If you're thinking about translating a land-based program to a cruise ship, the Landry & Kling Web site (www.landrykling.com) can help you navigate the waters. The site offers information on tax deductibility, the types of meetings and incentives that can work aboard ship, sample agendas, cost comparisons, cruise checklists, and other useful tools. Last fall, the site took a step further by incorporating virtual tours of 76 ships from 17 cruise lines.

The 360-degree virtual tours are easy to use and don't require much bandwidth or any special software. And they're surprisingly comprehensive. Most ships have views of six or seven cabin types and 10 to 20 public areas. Imagine the view you'd get from a wide-angle video camera rotating on a tripod set in the middle of a room, and that's the picture you get of each space.

Innovative as they are, as a serious tool for experienced planners, the virtual tours are little more than eye candy. After the first six or seven, they start to look the same. Missing are the all important statistics such as meeting room capacities, square footage, ceiling heights, seating charts, audiovisual and communications capabilities, or even the number of people each ship can hold.

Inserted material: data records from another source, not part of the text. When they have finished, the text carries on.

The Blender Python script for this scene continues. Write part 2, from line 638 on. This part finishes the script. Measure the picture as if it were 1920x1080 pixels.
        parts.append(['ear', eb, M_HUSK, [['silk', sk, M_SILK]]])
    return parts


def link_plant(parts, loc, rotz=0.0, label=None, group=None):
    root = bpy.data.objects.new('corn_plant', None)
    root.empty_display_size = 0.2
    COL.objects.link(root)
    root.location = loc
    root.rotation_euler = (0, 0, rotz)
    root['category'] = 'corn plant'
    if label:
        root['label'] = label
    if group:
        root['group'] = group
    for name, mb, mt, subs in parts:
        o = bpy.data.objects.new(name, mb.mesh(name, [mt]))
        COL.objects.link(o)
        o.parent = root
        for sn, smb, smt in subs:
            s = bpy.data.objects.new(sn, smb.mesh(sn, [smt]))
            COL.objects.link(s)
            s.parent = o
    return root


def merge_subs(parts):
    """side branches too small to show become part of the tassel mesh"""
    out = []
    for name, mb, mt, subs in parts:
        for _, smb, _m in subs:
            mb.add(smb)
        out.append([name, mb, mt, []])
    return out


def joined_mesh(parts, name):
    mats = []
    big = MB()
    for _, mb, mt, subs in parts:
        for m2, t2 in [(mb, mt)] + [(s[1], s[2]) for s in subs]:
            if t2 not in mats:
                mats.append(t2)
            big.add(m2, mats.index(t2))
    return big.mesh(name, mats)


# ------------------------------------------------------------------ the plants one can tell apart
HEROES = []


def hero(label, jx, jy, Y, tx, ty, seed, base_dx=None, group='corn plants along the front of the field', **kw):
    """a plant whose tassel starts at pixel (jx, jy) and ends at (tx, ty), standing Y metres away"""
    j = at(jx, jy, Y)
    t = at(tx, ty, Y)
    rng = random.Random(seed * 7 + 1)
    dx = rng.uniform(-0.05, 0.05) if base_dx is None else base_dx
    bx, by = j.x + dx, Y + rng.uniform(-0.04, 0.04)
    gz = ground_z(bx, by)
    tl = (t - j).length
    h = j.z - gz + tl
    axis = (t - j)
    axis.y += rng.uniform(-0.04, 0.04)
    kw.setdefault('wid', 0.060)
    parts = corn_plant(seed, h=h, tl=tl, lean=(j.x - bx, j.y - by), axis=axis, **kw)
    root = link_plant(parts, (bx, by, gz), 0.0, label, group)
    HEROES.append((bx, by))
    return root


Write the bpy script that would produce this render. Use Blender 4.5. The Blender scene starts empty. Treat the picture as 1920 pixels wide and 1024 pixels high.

Beyond the Web resources, the site allows users to register for a free Planner's Guide to Business at Sea and a free video designed for meeting planners. However, get ready to type. Visitors to the site must register initially to access the site, and then again to receive the planner book, and yet a third time to get the video.

While the site is not perfect, it is an excellent place to begin your research before you head out to sea.